Prinsip akuntabilitas dan transparansi dalam pengelolaan dana parpol memang sulit diwujudkan. Hasil audit terhadap rekening resmi yang menampung dana parpol masih menemukan data penyumbang dengan identitas tidak jelas. Komisioner KPU Ferry Kurnia Rizkiyansyah menyebutkan, ada identitas "Hamba Allah". Di sinilah peran pencantuman NPWP dapat membantu. Dengan mencantumkan NPWP secara benar -perlu verifikasi online ke sistem Ditjen Pajak agar meyakini kebenaran NPWP yang dicantumkan- secara otomatis identitas lain dari penyumbang tersebut dapat diketahui (nama, alamat, pekerjaan, dan pembayaran pajaknya). 

Parpol Berstatus Pengusaha 

Akibat penurunan perekonomian global, penerimaan pajak 2012 meleset dari target yang ditetapkan dalam APBNP 2012. Pada 2013, penerimaan pajak meningkat 24,79 persen dari realisasi penerimaan pajak 2012. Sementara itu, perekonomian global justru masih lesu. Tidak ada cara lain, Ditjen Pajak harus melihat peluang potensi penerimaan pajak sebanyak-banyaknya. 

Pesta demokrasi selalu berbiaya besar. Pada Pilpres 2004, dana kampanye keseluruhan calon presiden berkisar Rp 291 miliar. Pada 2009, total dana kampanye peserta pilpres mencapai Rp 500 miliar.

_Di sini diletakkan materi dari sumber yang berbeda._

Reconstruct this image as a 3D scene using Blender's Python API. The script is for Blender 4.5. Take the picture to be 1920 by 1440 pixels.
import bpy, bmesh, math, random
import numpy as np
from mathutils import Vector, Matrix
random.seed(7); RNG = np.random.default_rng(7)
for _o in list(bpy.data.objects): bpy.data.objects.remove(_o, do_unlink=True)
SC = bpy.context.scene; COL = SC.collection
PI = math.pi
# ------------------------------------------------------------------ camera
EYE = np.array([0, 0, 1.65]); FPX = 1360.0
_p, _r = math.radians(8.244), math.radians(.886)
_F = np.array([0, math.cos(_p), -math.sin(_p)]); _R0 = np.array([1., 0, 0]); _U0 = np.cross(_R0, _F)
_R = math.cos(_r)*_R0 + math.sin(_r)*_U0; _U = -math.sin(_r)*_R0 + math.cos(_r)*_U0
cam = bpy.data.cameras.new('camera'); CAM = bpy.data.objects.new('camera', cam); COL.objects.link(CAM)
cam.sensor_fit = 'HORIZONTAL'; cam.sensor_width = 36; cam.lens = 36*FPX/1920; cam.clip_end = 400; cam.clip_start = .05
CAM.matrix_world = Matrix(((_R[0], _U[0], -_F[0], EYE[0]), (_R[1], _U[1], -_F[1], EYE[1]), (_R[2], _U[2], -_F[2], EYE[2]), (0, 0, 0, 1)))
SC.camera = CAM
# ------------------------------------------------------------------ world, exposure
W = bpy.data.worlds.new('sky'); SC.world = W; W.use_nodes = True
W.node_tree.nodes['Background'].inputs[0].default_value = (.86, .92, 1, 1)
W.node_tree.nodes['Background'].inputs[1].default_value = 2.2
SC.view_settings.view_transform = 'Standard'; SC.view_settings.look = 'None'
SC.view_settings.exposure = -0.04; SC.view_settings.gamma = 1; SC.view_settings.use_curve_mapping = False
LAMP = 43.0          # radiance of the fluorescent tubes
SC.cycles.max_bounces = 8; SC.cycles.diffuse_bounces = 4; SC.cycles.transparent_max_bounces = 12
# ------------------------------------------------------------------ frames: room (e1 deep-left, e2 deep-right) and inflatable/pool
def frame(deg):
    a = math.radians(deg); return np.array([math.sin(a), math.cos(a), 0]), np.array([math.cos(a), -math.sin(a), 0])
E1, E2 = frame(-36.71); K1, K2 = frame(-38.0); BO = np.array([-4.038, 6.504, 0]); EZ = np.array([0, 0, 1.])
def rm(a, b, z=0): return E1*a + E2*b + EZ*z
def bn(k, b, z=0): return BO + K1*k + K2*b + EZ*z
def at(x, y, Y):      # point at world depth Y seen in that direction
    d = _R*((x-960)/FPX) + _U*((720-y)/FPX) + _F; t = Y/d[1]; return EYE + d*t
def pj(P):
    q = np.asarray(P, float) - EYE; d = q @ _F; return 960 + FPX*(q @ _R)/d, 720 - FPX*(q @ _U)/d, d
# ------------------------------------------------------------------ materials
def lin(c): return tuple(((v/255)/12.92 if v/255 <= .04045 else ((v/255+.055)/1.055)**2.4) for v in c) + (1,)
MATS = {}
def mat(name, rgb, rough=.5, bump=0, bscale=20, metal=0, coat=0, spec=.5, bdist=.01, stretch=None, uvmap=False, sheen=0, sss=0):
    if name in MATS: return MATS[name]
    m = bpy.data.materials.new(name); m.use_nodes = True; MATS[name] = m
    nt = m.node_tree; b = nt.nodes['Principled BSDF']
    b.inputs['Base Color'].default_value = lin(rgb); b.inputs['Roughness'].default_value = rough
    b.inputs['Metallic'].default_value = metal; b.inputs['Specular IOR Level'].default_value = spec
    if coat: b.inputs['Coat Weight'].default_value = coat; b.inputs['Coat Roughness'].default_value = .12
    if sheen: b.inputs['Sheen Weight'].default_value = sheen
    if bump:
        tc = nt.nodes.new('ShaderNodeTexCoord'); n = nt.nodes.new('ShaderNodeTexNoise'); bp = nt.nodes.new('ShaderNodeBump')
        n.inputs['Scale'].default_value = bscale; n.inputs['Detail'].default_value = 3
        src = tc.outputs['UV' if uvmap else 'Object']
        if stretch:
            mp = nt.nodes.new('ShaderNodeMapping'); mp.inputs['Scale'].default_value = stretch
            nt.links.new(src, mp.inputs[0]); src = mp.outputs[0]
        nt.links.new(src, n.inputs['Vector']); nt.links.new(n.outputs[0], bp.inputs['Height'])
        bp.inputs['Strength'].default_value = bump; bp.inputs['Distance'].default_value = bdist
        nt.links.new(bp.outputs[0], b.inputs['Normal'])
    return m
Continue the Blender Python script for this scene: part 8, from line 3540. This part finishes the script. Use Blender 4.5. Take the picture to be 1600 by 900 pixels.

Tentunya, pada 2014 mendatang, dana kampanye akan lebih besar lagi. Sebagai pembanding, Barack Obama dalam kampanye presiden 2012 setidaknya mengeluarkan dana hingga Rp 890 miliar. Secara keseluruhan, pada pesta demokrasi 2009, diperkirakan dana yang beredar mencapai Rp 30 triliun (detikcom, 11/3/2009). 

Dari sisi pengeluaran parpol, sebagian besar dana akan terserap untuk belanja iklan, pembuatan kaus dan bendera, serta keperluan konsumtif lainnya. Kalau diperkirakan dana yang mengalir sepanjang Pemilu 2014 dua kali lipat daripada dana Pemilu 2009, ada sekitar Rp 60 triliun uang yang akan dibelanjakan. Diperkirakan 60 persen dana itu dikeluarkan untuk belanja iklan di televisi sehingga penerimaan PPN (pajak pertambahan nilai) dalam negeri saja sudah mencapai Rp 3,6 triliun. 

Sisa dana tersebut akan habis untuk pembelian kaus, spanduk, bendera, dan barang konsumtif lainnya yang diperkirakan potensi penerimaan PPN-nya Rp 2,4 triliun. Total jenderal potensi pajak mencapai Rp 6 triliun. Belum lagi potensi pajak yang berasal dari PPh (pajak penghasilan) atas jasa konsultan politik, konsultan desain, atau konsultan manajemen lainnya.

Agar potensi pajak tersebut menjadi nyata, Ditjen Pajak harus memastikan setiap parpol peserta Pemilu 2014 memiliki NPWP dan berstatus pengusaha kena pajak (PKP). Selain itu, perlu juga segera menyusun mekanisme penyampaian data atau informasi berkaitan dengan keuangan parpol peserta Pemilu 2014 oleh KPU atau Bawaslu kepada Ditjen Pajak. Bila perlu, Ditjen Pajak dan KPU atau Bawaslu segera menandatangani memorandum of understanding (MoU) untuk memperlancar tata cara pencantuman NPWP penyumbang dana pemilu, verifikasi, dan pemanfaatan datanya. 

Seruan taat pajak kepada rakyat tentu wajib diikuti parpol. ●

1 komentar:

  1. "Kewajiban mencantumkan NPWP bagi penyumbang dana untuk parpol peserta Pemilu 2014 akan memberikan dua keuntungan bagi Ditjen Pajak." Kok nggak malu, bilang KEUNTUNGAN. Negara RENTE!!!